Boone is sticking with his predecessor Richard Brasher’s plan to push Pick n Pay into the value forefront with Boxer, which he describes as a "gem" and which, for the first time in a results presentation, was featured alongside the Pick n Pay brand logo.
"This is a big opportunity for us. The good news is that between Boxer and Pick n Pay Value, we are gaining market share in this segment," he says.
Pick n Pay expects the food and grocery market to grow by R200bn over three years, with most of this coming from the lower-income part of the market. While its share of the total formal grocery market is about 16%, it holds only 11% of the less affluent sector, and wants to add 200 new Boxer supermarkets to the group over the next three years.
But some are sceptical. Alec Abraham, senior equity analyst at Sasfin, says Pick n Pay’s plan to effectively double the Boxer store network is ambitious. "I don’t know if it’ll be able to achieve that, considering that this year it opened seven stores." Abraham says the group has much competition from Shoprite, though it’s not the latecomer to lower-end food retailing that Massmart was.
Pick n Pay did look at buying the Cambridge Food and Rhino assets from Massmart, but it was confident it could grow Boxer better, faster and cheaper without a deal, says Boone.
There’s also tough competition at the top end. Abraham says the market share that Checkers is taking at the top end is not from Woolworths, but Pick n Pay and Spar. "There’s an onslaught in its traditional market and it will be tough at the bottom end. Yes, it will increase its market share, but I don’t think as much as it would like."
So is there any chance Pick n Pay could attain the same margins as Shoprite?
Evan Walker, portfolio manager at 36One Asset Management, says Shoprite’s margins are world-class, and probably too high for a fast-moving consumer goods company which needs at times to invest in price. "It’s a very efficient business and very well run; it invested heavily in distribution centres."
Pick n Pay, he says, "is a different business in that it’s got a lot of different elements to it which all need to pull together. It’s doing a better job, but it’s still a long way off."
36One argues that the supermarket business at Pick n Pay makes very little money at the moment. "We think most of the money gets made in Boxer, in the franchise business and in Pick n Pay Clothing." Corporate stores and hypermarkets drag down group margins, and the supermarket division is still mediocre, he says.
Boxer and Pick n Pay Clothing were, indeed, the standout performers in its latest numbers.
Boone describes Pick n Pay Clothing as another jewel. "In an increasingly competitive market, our clothing sales, including those sold within our supermarkets, grew more than 26% year on year.
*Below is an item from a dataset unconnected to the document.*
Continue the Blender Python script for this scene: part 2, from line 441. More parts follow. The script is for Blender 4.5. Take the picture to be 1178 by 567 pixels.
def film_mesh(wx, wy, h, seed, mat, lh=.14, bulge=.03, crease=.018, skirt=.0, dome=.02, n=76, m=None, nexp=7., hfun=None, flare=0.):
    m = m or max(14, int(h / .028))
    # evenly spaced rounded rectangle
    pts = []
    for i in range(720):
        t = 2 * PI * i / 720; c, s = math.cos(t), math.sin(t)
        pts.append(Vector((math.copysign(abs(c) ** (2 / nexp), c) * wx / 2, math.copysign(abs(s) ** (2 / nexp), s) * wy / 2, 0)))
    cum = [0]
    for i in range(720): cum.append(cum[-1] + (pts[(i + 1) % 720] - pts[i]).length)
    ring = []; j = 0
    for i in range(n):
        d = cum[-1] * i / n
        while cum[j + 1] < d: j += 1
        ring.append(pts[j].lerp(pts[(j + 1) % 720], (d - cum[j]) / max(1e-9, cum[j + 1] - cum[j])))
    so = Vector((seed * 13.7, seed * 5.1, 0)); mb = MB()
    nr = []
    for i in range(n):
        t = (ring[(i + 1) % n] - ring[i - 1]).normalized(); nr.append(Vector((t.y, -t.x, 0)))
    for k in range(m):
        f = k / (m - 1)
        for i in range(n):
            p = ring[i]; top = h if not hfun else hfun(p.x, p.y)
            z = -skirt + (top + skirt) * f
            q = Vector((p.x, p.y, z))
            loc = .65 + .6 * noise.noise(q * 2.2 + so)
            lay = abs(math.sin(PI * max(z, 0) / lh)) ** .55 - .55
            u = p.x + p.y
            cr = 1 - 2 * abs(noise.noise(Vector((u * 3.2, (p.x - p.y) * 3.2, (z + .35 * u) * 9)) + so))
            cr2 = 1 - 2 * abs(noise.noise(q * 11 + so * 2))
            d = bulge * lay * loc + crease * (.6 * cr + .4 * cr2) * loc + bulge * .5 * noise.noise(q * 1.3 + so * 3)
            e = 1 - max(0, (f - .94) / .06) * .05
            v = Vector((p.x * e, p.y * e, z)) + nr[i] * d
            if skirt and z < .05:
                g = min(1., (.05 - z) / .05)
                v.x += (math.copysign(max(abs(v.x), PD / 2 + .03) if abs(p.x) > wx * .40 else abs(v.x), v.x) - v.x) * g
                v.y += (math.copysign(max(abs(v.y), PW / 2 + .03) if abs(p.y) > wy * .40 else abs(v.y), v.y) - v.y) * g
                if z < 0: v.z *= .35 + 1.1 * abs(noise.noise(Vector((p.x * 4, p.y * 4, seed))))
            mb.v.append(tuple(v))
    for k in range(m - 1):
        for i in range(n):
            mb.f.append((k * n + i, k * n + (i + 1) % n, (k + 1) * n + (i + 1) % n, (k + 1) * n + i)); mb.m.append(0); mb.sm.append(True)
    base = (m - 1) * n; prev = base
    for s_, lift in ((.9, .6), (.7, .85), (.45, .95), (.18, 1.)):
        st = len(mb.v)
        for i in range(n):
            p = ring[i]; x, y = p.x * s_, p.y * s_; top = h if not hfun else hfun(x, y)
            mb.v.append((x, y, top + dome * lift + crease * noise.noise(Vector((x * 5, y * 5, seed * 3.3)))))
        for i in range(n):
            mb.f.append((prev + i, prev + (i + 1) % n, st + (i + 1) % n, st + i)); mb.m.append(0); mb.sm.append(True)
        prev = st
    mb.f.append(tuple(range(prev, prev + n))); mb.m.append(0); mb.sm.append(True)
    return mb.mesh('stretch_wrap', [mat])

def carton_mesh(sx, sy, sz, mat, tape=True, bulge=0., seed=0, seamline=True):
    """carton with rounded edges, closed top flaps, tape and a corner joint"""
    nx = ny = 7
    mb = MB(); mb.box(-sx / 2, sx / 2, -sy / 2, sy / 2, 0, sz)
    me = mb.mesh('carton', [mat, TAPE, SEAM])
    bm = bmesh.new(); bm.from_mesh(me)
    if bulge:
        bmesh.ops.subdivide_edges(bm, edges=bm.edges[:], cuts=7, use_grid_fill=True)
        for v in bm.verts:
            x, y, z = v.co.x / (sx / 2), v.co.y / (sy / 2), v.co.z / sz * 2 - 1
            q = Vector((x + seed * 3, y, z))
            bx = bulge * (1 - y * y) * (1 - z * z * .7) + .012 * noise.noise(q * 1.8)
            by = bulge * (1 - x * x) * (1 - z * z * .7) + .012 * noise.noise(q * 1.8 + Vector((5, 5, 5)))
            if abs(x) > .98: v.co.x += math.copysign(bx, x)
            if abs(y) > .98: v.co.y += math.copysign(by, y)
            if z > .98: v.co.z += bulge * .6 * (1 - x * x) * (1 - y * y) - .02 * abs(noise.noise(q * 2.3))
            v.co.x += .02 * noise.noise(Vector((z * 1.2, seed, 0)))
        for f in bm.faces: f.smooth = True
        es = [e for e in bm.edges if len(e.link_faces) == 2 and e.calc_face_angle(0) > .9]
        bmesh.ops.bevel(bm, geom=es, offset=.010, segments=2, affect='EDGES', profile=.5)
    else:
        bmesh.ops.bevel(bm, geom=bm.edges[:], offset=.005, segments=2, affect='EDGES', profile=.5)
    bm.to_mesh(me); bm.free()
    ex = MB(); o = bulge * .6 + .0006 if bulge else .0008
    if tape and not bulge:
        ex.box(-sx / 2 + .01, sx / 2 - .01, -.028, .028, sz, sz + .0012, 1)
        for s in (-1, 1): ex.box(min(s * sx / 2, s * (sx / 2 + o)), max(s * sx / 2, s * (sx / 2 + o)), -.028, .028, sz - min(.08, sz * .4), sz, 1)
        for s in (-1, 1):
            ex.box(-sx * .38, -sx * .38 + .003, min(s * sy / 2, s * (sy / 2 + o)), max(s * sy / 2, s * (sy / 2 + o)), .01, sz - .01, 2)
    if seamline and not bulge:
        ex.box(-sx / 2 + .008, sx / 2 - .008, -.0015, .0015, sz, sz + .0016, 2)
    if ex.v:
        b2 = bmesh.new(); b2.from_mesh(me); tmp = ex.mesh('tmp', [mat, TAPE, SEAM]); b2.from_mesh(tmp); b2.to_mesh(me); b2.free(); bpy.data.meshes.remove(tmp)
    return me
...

We have gained nearly 1% in clothing market share since financial year 2019, including in the critical, highly competitive women’s category. Nearly 40% of our clothing is locally produced and we have been working with local designers in custom limited editions."

The group’s online on-demand delivery service, Pick n Pay asap!, has grown 200% since it was launched in July, and Boone says it’s critical to the future of the group. Seventy-six more sites will be added to this network by the end of the year, which will allow access to on-demand facilities for half of the supermarkets in the group by the end of the financial year.
It’s in the core Pick n Pay business that much still needs to be done, says Boone.
So far, Pick n Pay has reinvigorated 24 stores with more premium offerings such as fresh food and plant-based meals in more affluent areas. It’s seen higher traffic and stronger sales, and further upgrades will be done.
Costs won’t be spared either. The group has taken out about R1bn in expenses and the second phase of "Project Future" aims to save about R3bn, which will be reinvested in price.
Already, internal selling price inflation was contained at 3.6% year on year, against consumer price index food inflation of 6.5%.
Pick n Pay is also opening a new distribution centre in Gauteng to replace its Longmeadow facility as the central hub in the province. The new centre will be 45% larger than the old one, add 50% throughput capacity and "enable the group to increase productivity and reduce costs", he says.
Boone has been a regular visitor to SA since 2008. "We have a curiosity to get an understanding [of] how the country works. There are fantastic opportunities here; it will require some structural reforms in the country, but it’s a gemstone."